Source excerpt —
>> Begin

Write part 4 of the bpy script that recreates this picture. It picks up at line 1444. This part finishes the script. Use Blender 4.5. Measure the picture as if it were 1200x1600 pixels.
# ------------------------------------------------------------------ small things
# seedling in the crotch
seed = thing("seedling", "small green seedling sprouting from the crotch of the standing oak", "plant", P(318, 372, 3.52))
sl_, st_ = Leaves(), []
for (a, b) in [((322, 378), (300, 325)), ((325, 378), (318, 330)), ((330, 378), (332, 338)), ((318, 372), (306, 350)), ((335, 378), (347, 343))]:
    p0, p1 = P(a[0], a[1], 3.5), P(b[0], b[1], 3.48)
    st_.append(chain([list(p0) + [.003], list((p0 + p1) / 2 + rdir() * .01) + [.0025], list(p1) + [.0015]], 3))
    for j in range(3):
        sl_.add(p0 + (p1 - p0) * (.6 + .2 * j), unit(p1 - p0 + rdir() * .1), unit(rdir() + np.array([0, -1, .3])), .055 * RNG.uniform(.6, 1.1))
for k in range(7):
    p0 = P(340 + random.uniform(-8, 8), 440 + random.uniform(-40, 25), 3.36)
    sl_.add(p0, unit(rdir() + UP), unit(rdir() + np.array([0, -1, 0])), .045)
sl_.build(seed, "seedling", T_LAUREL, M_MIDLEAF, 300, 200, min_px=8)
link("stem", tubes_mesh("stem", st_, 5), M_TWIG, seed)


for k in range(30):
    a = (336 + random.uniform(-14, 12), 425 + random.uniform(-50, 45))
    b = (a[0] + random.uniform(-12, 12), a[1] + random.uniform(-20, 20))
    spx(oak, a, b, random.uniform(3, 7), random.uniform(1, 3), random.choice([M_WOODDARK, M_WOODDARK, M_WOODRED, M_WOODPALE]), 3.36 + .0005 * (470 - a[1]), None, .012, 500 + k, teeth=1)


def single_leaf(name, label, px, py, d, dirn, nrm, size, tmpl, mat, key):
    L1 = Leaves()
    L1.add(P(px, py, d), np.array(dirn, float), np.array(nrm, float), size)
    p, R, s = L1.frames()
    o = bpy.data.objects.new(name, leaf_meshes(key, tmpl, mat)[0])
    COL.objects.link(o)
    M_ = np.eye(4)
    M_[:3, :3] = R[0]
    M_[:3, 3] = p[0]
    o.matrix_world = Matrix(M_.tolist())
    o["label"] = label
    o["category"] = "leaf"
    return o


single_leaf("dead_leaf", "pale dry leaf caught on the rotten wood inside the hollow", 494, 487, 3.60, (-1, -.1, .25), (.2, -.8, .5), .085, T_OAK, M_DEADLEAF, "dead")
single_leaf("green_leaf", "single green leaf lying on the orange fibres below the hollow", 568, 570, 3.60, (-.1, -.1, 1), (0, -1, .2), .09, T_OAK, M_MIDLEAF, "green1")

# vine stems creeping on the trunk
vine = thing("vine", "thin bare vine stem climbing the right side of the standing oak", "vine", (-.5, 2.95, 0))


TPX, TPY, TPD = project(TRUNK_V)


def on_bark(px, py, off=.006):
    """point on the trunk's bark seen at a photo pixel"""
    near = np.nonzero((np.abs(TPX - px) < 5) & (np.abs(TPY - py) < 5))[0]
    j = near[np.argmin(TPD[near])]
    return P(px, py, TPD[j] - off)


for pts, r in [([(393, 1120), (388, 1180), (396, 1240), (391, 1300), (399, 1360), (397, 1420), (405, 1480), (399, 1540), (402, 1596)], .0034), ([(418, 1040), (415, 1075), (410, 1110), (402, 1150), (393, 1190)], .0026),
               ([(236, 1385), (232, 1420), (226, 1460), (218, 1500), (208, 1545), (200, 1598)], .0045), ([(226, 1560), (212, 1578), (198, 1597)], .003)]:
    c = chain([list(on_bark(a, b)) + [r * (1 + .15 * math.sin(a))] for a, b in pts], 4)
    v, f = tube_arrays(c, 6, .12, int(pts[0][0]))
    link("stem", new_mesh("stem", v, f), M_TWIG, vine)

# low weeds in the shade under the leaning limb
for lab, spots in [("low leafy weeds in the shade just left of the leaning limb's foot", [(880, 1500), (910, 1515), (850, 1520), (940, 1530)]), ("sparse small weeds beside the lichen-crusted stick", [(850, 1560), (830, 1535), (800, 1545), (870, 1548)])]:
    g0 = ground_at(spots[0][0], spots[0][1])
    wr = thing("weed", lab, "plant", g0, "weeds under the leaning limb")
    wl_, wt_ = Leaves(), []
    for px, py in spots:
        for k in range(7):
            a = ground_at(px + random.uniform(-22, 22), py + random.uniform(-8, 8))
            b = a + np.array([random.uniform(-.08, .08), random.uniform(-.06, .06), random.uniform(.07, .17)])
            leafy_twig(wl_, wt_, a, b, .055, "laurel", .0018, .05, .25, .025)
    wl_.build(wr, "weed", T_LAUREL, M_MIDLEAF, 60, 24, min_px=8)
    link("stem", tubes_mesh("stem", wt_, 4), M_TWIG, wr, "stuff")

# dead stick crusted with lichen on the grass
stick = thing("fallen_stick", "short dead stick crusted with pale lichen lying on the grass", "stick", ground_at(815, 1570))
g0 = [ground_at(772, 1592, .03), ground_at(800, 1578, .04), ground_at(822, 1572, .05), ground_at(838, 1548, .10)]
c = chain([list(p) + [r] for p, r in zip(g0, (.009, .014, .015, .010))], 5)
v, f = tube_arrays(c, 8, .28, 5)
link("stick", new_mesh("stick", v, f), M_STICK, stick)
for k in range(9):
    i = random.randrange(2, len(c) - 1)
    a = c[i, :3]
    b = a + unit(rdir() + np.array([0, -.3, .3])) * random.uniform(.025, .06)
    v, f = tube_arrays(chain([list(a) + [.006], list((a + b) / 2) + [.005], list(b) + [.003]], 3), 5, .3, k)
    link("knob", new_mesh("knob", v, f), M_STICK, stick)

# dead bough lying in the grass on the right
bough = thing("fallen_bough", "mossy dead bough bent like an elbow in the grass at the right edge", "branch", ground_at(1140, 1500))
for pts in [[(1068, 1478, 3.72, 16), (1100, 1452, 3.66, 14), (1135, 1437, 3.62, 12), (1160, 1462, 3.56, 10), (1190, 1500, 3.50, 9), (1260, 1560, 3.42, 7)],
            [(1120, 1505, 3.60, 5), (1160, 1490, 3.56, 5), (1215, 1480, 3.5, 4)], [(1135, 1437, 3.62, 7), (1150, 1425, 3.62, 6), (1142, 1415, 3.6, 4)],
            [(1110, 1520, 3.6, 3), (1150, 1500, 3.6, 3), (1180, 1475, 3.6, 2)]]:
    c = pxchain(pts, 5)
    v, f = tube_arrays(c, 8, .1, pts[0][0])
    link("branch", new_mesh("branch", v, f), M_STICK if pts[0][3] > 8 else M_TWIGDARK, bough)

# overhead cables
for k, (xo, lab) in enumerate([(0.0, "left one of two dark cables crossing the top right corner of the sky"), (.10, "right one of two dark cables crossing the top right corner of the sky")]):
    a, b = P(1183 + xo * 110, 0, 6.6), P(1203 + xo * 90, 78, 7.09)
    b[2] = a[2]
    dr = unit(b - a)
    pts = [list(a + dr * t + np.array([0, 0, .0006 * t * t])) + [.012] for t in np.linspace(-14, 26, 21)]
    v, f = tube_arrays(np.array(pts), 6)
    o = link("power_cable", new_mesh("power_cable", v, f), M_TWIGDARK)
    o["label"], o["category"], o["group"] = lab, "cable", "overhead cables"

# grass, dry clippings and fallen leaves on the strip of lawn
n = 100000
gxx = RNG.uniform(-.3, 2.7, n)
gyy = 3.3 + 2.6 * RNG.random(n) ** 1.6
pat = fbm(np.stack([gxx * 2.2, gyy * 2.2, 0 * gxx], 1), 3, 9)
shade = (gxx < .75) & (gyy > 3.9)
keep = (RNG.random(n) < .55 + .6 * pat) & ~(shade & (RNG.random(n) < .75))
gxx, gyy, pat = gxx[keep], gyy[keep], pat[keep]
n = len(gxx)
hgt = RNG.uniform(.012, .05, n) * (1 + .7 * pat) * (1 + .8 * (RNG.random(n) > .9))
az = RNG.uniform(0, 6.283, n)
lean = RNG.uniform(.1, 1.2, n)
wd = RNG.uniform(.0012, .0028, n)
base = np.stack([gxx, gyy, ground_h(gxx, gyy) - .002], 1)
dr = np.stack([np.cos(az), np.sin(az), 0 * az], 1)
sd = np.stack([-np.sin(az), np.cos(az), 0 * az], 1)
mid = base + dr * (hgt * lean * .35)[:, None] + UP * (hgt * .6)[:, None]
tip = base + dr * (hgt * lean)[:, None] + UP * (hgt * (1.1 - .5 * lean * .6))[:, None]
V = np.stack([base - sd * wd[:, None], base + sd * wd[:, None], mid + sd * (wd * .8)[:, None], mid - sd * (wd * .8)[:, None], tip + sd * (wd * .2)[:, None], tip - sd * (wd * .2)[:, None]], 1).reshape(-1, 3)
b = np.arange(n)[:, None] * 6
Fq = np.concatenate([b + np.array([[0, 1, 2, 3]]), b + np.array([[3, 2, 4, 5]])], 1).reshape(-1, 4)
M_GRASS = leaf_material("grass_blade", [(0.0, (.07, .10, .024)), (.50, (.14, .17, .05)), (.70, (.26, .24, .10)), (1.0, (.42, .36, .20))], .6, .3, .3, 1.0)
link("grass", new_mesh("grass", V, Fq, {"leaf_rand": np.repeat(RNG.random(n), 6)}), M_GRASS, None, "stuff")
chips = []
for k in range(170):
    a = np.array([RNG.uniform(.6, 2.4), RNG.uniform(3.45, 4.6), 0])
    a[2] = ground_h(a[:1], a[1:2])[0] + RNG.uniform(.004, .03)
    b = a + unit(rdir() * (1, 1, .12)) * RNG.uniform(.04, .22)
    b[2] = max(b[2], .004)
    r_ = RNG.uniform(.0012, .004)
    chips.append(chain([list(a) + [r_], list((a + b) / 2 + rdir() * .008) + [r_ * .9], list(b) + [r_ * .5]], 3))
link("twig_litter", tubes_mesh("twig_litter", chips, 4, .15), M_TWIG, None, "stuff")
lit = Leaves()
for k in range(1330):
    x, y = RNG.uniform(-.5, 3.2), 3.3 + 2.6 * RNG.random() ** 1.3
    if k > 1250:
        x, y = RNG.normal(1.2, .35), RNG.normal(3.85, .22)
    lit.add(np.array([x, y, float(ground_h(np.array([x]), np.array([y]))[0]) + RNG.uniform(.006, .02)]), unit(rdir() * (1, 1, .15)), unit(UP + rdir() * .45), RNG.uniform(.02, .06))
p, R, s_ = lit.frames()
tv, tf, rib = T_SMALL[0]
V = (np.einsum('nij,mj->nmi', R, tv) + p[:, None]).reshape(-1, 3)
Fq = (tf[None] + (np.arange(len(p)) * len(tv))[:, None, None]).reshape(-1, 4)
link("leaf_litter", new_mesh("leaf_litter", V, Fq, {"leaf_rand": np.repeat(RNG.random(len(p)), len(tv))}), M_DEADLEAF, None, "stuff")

>> End

Written task —
What is needed is an exact copy of the lines from the start of the listing through the line where "500 + k, teeth=1)" sits, please, both end lines included and nothing more.

Full solution —
Write part 4 of the bpy script that recreates this picture. It picks up at line 1444. This part finishes the script. Use Blender 4.5. Measure the picture as if it were 1200x1600 pixels.
# ------------------------------------------------------------------ small things
# seedling in the crotch
seed = thing("seedling", "small green seedling sprouting from the crotch of the standing oak", "plant", P(318, 372, 3.52))
sl_, st_ = Leaves(), []
for (a, b) in [((322, 378), (300, 325)), ((325, 378), (318, 330)), ((330, 378), (332, 338)), ((318, 372), (306, 350)), ((335, 378), (347, 343))]:
    p0, p1 = P(a[0], a[1], 3.5), P(b[0], b[1], 3.48)
    st_.append(chain([list(p0) + [.003], list((p0 + p1) / 2 + rdir() * .01) + [.0025], list(p1) + [.0015]], 3))
    for j in range(3):
        sl_.add(p0 + (p1 - p0) * (.6 + .2 * j), unit(p1 - p0 + rdir() * .1), unit(rdir() + np.array([0, -1, .3])), .055 * RNG.uniform(.6, 1.1))
for k in range(7):
    p0 = P(340 + random.uniform(-8, 8), 440 + random.uniform(-40, 25), 3.36)
    sl_.add(p0, unit(rdir() + UP), unit(rdir() + np.array([0, -1, 0])), .045)
sl_.build(seed, "seedling", T_LAUREL, M_MIDLEAF, 300, 200, min_px=8)
link("stem", tubes_mesh("stem", st_, 5), M_TWIG, seed)


for k in range(30):
    a = (336 + random.uniform(-14, 12), 425 + random.uniform(-50, 45))
    b = (a[0] + random.uniform(-12, 12), a[1] + random.uniform(-20, 20))
    spx(oak, a, b, random.uniform(3, 7), random.uniform(1, 3), random.choice([M_WOODDARK, M_WOODDARK, M_WOODRED, M_WOODPALE]), 3.36 + .0005 * (470 - a[1]), None, .012, 500 + k, teeth=1)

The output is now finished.